Papież wspomniał swego poprzednika i nazwał "gestem pokory" jego abdykację. Podkreślił, że dzisiejsze spotkanie przebiega w klimacie, jaki panował podczas wakatu w Stolicy Apostolskiej, gdy kardynałowie dzielili się swymi refleksjami, poznali się lepiej i zacieśnili więzy braterstwa. Zapewnił o woli służenia Ewangelii i szerzenia jej po krańce ziemi. Wezwał, by nie popadać w pesymizm i zniechęcenie. Dziękował też kardynałowi Tarcisio Bertone, który od czasu ustąpienia Benedykta XVI formalnie administrował Stolicą Apostolską.

Patrząc na słuchaczy Franciszek stwierdził: "Chyba połowa z nas weszła w starość. Podoba mi się powiedzenie, ze starość jest stolicą mądrości". Papież wezwał w tym miejscu kardynałów, aby ta mądrością dzielili się z młodzieżą. „Mądrość jest jak wino, które z wiekiem staje się coraz lepsze. Niemiecki poeta napisał, że starość to czas pokoju i modlitwy. Musimy przekazywać tę mądrość młodym” - powiedział papież. Dziękował także wszystkim, którzy okazują mu wsparcie.

Po wygłoszeniu przemówienia, Franciszek zszedł z podium i rozmawiał z kardynałami na środku sali.
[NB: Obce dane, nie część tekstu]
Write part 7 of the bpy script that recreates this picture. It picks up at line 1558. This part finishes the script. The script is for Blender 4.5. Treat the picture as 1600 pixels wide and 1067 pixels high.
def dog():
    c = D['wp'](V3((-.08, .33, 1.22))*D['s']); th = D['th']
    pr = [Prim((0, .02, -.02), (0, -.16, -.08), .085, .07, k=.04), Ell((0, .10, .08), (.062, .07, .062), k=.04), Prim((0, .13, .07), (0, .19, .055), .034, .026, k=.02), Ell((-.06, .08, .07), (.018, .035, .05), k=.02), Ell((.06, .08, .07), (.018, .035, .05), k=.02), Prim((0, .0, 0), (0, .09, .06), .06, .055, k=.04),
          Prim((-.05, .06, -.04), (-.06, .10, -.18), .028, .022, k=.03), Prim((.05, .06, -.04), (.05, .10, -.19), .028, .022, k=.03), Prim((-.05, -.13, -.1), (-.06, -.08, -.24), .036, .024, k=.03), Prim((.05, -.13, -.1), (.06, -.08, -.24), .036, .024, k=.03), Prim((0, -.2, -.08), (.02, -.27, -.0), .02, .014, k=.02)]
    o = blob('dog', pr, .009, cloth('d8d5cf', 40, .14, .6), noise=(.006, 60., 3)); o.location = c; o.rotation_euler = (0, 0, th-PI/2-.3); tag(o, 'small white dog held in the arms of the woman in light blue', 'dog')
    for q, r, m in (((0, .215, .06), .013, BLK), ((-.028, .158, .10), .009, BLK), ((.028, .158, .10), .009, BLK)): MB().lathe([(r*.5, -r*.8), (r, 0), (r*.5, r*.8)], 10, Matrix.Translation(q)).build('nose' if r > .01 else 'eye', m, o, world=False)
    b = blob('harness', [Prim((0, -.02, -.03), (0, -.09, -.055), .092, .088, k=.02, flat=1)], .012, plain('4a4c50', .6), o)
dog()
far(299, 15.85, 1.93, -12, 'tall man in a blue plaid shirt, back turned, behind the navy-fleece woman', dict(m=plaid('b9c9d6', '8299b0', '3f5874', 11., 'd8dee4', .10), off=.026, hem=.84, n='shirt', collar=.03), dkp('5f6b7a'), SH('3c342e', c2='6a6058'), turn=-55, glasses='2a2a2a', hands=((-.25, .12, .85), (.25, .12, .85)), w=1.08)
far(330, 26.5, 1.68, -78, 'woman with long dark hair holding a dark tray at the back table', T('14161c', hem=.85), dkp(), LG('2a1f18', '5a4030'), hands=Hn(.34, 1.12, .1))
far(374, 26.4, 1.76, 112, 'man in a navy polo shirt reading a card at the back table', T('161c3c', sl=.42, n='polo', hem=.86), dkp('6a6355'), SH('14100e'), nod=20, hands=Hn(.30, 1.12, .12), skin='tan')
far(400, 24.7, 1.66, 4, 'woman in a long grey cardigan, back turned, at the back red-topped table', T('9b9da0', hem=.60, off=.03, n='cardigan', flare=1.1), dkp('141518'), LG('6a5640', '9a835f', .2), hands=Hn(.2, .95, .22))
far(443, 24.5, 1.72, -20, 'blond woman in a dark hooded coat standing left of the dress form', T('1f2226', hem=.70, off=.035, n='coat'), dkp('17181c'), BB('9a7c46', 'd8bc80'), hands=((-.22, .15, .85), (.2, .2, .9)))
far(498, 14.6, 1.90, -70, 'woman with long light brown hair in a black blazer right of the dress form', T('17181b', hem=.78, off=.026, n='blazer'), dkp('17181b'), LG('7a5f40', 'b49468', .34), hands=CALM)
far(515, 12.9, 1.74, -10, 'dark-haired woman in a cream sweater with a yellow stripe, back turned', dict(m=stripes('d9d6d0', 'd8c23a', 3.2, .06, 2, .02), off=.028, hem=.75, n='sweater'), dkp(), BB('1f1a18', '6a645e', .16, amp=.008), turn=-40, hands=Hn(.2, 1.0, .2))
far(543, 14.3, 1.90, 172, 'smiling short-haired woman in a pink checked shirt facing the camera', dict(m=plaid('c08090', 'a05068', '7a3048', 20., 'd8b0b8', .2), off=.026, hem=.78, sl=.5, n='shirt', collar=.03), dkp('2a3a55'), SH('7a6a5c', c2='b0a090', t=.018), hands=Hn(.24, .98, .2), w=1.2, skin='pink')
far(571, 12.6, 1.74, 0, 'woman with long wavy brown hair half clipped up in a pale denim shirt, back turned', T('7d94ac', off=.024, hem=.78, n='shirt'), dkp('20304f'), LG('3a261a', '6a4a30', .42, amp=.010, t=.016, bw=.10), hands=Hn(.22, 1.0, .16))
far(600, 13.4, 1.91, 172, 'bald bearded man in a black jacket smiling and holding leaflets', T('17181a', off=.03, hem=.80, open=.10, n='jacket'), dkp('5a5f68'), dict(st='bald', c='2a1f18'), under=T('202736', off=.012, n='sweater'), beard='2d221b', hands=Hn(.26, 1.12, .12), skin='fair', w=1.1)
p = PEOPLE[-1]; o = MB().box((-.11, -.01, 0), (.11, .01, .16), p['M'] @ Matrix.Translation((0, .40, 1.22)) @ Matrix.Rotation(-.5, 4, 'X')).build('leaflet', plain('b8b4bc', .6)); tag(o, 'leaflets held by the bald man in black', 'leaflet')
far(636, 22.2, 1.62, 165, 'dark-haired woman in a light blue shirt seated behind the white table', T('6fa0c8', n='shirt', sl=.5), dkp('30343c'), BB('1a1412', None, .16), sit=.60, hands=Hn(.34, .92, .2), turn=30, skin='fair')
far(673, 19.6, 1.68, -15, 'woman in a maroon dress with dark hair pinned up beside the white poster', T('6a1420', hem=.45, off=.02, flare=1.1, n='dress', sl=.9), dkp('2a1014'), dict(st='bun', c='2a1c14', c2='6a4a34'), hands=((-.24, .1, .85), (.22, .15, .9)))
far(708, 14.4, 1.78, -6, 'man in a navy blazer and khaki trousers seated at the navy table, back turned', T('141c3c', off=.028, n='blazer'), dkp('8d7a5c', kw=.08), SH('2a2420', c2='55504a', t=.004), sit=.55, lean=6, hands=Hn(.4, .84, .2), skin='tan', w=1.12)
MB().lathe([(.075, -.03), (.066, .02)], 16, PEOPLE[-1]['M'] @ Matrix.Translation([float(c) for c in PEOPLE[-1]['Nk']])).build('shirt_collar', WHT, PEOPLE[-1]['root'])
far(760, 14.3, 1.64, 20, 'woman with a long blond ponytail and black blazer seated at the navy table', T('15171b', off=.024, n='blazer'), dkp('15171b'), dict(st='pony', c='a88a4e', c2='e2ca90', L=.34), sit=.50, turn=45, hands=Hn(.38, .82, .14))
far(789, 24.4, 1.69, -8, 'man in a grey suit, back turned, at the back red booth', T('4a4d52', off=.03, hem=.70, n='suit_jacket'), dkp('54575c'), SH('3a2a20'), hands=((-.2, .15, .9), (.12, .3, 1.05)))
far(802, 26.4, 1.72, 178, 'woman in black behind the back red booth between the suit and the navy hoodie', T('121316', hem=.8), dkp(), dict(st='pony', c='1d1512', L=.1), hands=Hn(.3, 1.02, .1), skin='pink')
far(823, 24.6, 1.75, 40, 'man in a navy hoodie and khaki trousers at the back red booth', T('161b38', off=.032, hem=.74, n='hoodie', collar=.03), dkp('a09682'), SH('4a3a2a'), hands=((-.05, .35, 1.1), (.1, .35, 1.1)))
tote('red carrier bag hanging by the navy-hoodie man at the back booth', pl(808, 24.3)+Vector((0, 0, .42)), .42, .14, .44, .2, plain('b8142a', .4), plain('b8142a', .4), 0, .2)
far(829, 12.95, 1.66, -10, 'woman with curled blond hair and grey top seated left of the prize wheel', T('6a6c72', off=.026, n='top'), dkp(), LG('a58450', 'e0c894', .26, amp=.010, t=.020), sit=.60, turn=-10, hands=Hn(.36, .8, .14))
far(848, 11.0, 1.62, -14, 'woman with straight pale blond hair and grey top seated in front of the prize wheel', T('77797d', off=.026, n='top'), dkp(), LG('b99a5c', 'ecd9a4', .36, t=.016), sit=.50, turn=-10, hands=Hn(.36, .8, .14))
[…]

Z większością wymienił pocałunek, a niedołężnego hinduskiego kardynała Ivana Diaza, pocałował w rękę. Niektórzy robili sobie z Franciszkiem zdjęcia, a inni wręczali mu prezenty. Od jednego z purpuratów papież dostał żółtą opaskę na rękę, którą natychmiast założył. Z kolei polscy kardynałowie Stanisław Dziwisz i Kazimierz Nycz długo rozmawiali z papieżem. Wcześniej zapowiadali, że chcą zaprosić go do Polski.

Nowy papież ma jutro spotkać się z dziennikarzami, a w najbliższych dniach ma też w planach wizytę w Castel Gandolfo i spotkanie z mieszkającym tam jego poprzednikiem, emerytem Benedyktem XVI.